Anarchist_innen begrüssten Oktoberrevolution

Bekannte Anarchist_innen und nicht nur Mühsam aus aller Welt begrüßten die Oktoberrevolution und beteiligten sich in verschiedenen Funktionen an den Aufbau der neuen Gesellschaft in der Sowjetunion- Es ist auch der verstärkten Beschäftigung mit der Geschichte zum 100ten Jubiläum der Oktoberrevolution zu verdanken, dass das wechselvolle Verhältnis zwischen Anarchismus und Oktoberrevolution differenzierter dargestellt wird. Einen guten Überblick über die Debatte liefert der von dem Anarchisten Philippe Kellermann herausgegebene Sammelband „Anarchismus und Russische Revolution“. In 11 Aufsätzen werden die Reaktionen von Anarchist_innen und Anarchosyndikalist_innen auf allen Kontinenten auf die Oktoberrevolution nachgezeichnet. Die Differenzierung, der im Titel des Buches nicht Rechnung getragen wird, ist wichtig. Denn die syndikalistische Bewegung stand in vielen Ländern schon vor 1917 der marxistischen Theorie näher als der anarchistischen. Innerhalb der anarchistischen Bewegung gab es die unterschiedlichen Strömungen. In Frankreich und anderen europäischen Ländern sorgten die Anhänger_innen von Attentaten auf Repräsentant_innen des Staats für viel Aufsehen, konnten aber keinerlei Perspektive für eine neue Gesellschaft bieten. Philippe Kellermann weist darauf hin, dass viele Anarchist_innen positiv überrascht waren, dass die Bolschewiki 1917 den revolutionären Umsturz auf die Tagesordnung setzten und damit mit den Etatismus der II.Internationale brachen, gegen den sie sich vor allem gewandt hatten. Zudem gehörten die Bolschewiki zu den Kräften, die den 1. Weltkrieg von Anfang ablehnten. Dagegen haben führende Anarchist_innen, darunter Kropotkin in Frankreich den 1. Krieg auf der Seite „ihrer“ Bourgeoisie begrüßt. Auch in Frankreich hatten sich erklärte Anarchist_innen 1914 in Windseile zu nationalistischen Kriegsbefürworter_innen gemausert.

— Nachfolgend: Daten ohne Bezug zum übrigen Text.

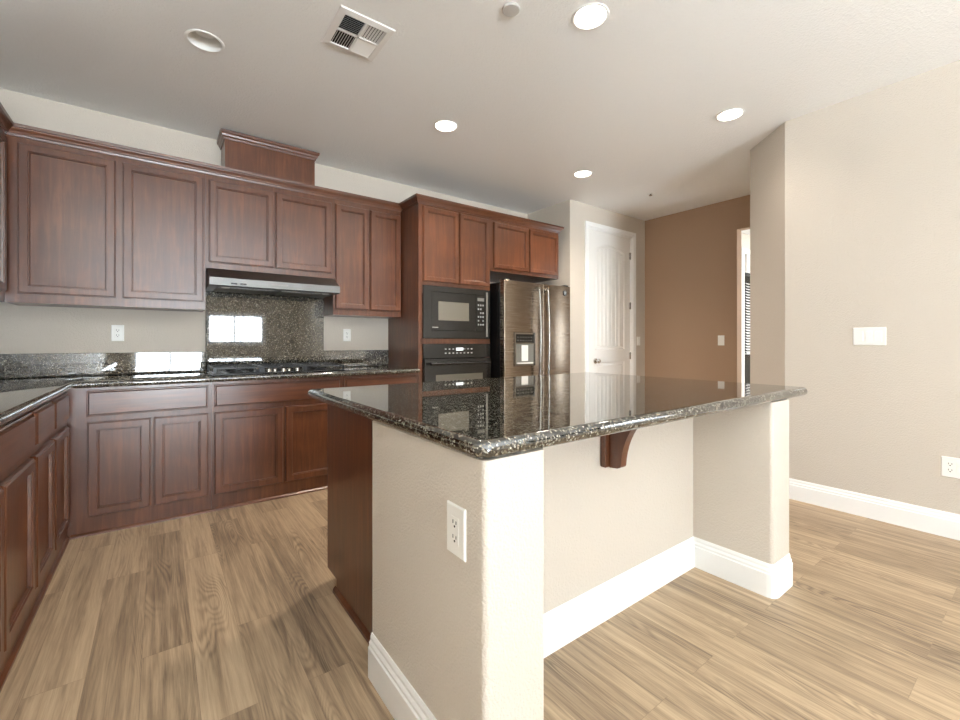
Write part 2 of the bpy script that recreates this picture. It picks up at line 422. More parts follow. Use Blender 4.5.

Auch für manche Anarchist_innen ging die rote Sonne im Osten auf

Da ging für viele Anarchist_innen mit der Oktoberrevolution die Sonne im Osten auf, wie Franco Bertulocci seinen Aufsatz über die italienischen Anarchist_innen metaphorisch betitelt. Dabei muss natürlich auch berücksichtigt werden, dass die Nachrichten über das, was sich im nachrevolutionären Russland konkret abspielte, vor 100 Jahren nur sehr spärlich eintrafen. Dieses Argument wird von mehreren der Buchautoren, es sind ausschließlich Männer, zur Begründung angeführt, dass viele Anarchist_innen mit den Umbrüchen in Russland sympathisierten. Als Beleg für diese mangelnden Informationen wird angeführt, dass viele Anarchist_innen äußerten, die Bolschewiki hätten ihr Programm übernommen. Umgekehrt haben 1917 die Menschewiki und andere Gegner_innen der Oktoberrevolution wie Plechanow Lenin des Anarchismus beschuldigten. Bei manchen der Anarchist_innen, wie Rudolf Rocker oder Maletesta, die nur kurze Zeit hofften, die Bolschewiki wären zu Anarchist_innen geworden, lag es an mangelnden Informationen. Sie wurden auch sehr schnell zu vehementen Kritiker_innen der Bolschewiki. Bei anderen hingegen, überwog die Hoffnung, dass mit der Oktoberrevolution ein neues Kapitel in der revolutionären Bewegung aufgeschlagen würde und die alten Schemata von vor 1914 überwunden werden müssten.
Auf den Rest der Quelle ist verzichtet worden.